What Is a Dividend? How Cash Dividends Work and What to Expect.

The end of June will mark the end of the second quarter (April, May, and June) in the financial world. The end of the second quarter means that this quarter’s dividends have started to land in my investment accounts! In honor of this, I thought I’d write a quick post about dividends for anyone who isn’t sure what they are – like me, three years ago.

What is a cash dividend?

Cash dividends are the most common type of dividends; they’re simply cash payments made by a company to their stockholders. They are paid at a specific frequency. Usually they’re paid quarterly, but sometimes they are paid more or less frequently, or after a specific, one-time event. Other types of dividends include stock and property dividends, but in this post, we’re focusing on the cash options.

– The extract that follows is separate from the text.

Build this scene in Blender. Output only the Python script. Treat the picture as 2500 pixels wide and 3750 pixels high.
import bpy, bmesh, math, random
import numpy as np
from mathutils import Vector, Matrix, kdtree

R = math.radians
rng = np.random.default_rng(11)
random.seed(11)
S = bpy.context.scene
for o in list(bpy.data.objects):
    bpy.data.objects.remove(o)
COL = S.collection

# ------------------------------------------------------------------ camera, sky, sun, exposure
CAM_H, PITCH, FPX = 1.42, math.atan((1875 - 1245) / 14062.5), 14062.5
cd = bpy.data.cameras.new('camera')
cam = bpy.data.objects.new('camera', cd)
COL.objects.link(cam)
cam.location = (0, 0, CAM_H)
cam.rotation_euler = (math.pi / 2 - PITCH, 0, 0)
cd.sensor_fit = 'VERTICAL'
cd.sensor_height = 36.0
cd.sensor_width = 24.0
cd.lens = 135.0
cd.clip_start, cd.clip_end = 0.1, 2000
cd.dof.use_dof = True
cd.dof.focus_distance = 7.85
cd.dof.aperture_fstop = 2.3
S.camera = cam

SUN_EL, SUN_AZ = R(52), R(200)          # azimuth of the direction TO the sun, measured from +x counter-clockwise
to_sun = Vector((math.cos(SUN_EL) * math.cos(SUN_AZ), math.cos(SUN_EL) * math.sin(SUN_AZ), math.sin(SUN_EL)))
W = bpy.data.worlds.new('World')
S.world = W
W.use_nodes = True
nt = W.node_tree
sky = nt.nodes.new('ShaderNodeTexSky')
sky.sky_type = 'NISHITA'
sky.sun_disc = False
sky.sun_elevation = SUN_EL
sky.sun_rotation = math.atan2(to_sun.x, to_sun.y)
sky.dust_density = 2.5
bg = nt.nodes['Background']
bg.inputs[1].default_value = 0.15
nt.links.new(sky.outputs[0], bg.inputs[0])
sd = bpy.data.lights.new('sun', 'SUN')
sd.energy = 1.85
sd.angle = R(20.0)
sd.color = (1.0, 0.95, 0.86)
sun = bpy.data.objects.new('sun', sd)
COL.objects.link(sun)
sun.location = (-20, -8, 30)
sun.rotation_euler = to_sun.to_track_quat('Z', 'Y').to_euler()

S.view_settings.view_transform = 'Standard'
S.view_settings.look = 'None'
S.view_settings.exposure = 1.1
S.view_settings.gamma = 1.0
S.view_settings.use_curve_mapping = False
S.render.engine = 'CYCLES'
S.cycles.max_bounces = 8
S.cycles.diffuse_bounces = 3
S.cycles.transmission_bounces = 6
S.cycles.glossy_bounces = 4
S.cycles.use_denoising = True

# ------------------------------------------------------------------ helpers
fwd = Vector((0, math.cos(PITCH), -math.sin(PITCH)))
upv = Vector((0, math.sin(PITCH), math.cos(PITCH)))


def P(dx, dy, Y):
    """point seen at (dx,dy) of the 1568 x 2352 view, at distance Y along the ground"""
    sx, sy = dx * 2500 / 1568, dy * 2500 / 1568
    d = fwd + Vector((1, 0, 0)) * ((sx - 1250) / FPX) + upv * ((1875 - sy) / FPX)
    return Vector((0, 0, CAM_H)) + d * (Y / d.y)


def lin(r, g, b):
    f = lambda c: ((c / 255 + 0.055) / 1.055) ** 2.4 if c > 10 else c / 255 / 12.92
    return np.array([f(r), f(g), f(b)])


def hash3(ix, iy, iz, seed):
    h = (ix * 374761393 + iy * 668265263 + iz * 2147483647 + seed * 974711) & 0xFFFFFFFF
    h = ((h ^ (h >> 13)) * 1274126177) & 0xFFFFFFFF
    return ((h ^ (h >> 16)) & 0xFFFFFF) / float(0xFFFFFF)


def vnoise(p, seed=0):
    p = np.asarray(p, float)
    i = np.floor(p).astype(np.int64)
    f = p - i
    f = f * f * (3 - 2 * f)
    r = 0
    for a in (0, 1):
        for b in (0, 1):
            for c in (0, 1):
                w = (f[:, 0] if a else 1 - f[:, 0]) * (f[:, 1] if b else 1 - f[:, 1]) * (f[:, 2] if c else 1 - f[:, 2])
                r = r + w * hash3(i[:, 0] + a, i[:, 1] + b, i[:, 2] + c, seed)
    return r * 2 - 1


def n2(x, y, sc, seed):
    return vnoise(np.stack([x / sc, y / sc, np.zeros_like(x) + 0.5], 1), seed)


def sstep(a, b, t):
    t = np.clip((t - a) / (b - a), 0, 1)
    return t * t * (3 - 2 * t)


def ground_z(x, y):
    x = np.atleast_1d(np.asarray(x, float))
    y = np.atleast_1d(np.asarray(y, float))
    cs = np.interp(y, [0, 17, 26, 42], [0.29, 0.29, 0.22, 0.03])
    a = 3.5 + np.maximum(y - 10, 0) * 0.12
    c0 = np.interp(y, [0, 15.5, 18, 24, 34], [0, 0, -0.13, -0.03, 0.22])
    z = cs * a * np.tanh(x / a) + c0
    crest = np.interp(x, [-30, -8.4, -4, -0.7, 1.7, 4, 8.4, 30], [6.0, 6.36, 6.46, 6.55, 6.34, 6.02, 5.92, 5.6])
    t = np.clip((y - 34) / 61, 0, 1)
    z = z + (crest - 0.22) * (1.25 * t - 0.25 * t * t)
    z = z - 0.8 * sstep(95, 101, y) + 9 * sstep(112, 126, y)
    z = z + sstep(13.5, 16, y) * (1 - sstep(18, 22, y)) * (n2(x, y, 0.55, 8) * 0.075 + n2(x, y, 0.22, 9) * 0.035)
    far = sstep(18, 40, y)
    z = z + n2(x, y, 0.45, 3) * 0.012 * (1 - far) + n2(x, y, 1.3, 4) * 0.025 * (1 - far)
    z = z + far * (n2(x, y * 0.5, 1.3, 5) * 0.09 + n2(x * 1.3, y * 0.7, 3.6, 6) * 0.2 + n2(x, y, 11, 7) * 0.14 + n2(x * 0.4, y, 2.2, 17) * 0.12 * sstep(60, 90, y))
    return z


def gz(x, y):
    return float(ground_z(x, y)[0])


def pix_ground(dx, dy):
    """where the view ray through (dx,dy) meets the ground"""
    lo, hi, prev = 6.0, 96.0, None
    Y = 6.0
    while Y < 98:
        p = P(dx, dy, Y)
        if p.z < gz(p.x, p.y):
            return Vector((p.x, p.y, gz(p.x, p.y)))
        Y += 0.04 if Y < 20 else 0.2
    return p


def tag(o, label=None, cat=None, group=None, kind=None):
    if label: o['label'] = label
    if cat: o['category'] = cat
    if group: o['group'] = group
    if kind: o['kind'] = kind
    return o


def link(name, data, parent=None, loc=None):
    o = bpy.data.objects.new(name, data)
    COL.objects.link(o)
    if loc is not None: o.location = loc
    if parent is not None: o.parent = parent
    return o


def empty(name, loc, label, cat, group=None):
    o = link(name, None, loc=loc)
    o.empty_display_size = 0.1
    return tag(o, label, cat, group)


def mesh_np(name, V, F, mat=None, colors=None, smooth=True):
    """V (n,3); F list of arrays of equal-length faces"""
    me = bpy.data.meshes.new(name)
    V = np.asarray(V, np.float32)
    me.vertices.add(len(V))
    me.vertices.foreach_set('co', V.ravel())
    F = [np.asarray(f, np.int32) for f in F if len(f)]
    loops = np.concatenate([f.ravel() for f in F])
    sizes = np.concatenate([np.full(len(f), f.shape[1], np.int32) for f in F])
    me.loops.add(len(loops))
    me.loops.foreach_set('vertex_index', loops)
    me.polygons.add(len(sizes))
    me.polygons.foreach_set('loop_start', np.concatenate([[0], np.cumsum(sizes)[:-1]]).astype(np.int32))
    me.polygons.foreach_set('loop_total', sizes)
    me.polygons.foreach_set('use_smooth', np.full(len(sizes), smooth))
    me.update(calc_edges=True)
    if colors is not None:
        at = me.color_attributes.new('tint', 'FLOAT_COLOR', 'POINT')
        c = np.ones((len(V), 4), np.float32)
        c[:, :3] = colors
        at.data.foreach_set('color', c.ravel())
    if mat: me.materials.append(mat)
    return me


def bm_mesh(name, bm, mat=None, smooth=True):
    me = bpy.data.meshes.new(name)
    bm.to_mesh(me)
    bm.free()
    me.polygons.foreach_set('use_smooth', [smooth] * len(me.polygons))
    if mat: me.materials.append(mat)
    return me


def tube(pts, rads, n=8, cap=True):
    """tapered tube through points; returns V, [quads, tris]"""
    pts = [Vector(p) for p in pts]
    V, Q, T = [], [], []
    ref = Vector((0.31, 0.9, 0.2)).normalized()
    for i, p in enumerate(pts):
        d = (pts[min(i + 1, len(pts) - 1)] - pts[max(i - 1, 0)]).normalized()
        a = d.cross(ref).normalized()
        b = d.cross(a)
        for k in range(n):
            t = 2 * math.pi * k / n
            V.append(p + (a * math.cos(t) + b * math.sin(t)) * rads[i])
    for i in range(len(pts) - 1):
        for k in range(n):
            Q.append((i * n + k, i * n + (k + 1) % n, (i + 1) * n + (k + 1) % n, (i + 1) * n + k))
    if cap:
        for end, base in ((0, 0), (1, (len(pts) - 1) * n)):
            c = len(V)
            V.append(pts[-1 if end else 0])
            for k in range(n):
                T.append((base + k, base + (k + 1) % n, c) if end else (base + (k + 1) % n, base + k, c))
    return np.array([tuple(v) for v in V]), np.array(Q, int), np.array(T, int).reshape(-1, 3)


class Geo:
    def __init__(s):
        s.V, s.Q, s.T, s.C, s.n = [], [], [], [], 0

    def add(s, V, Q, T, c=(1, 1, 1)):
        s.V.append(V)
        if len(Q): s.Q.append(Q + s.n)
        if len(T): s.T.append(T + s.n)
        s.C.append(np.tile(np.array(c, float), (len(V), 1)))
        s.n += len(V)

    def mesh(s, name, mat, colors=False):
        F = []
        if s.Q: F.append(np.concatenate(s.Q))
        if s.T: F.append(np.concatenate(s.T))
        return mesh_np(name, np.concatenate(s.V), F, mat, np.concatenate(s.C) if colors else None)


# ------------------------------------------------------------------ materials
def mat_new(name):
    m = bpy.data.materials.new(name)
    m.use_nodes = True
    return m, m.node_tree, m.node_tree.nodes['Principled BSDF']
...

Dividends are essentially how companies pay money to shareholders who have invested in their company. It’s your return on investment, basically.

Think of it like this – when you buy a share of a company, you’re buying a share of their future earnings. The cash dividend is how you get paid your slice of that profit.

The board of directors at each company will decide if a dividend payment will be made and what amount will be paid. It’s important for companies that pay dividends to maintain (or increase) that payment in order to keep up their reputation and the value of shares.

Companies that have a long history of paying stable or rising dividends are often called Blue Chip stocks. Blue Chip stocks are valuable because they provide fairly dependable earnings – however, they are not a guarantee, and it’s always important to diversify your investments.

Which companies pay dividends?

Not all companies pay dividends to their shareholders. Larger, more established companies usually do think Johnson & Johnson, Walmart, and Disney. But younger companies, especially those in high or rapid-growth phases, usually don’t pay dividends – think Tesla or Biogen.

Instead of paying dividends, those younger, high-growth companies use their profits to reinvest directly in the company for continued growth. Shareholders of these companies are cool with this, with the assumption that the reinvestment will lead to the price of their shares going up, possibly earning them higher dividends in the future.

Dividends are paid out on a per-share basis. In order to get paid the dividend associated with one of your shares, you must have purchased that share prior to the ex-dividend date for that quarter and own it on the record date – when a company determines its list of shareholders on record eligible to receive the payment. Don’t worry about those details though, that’s more than you need for now.

Ex-dividend Date

This date is set by stock exchange rules. It’s usually one business day before the record date.

Record Date

The date by which an investor must be on the company’s books in order to receive a stock’s scheduled dividend.

How much are dividend payouts usually?

The average dividend yield (the amount a dividend pays relative to its stock price) tends to be around 2-5%.

You can usually choose if you want to accept your dividends as cash payments or have them automatically reinvested. It’s usually a good idea to have your dividend payments reinvested so that your investments keep compounding and growing without you having to think much about them. Last year I had a little under $400 worth of dividends reinvested in my accounts without even having to do anything!

Because dividend stocks pay you earnings on a semi-regular basis, they can be a useful part of your investment portfolio that can add some stability and help cushion your overall investment and earnings, even during periods when the market is down.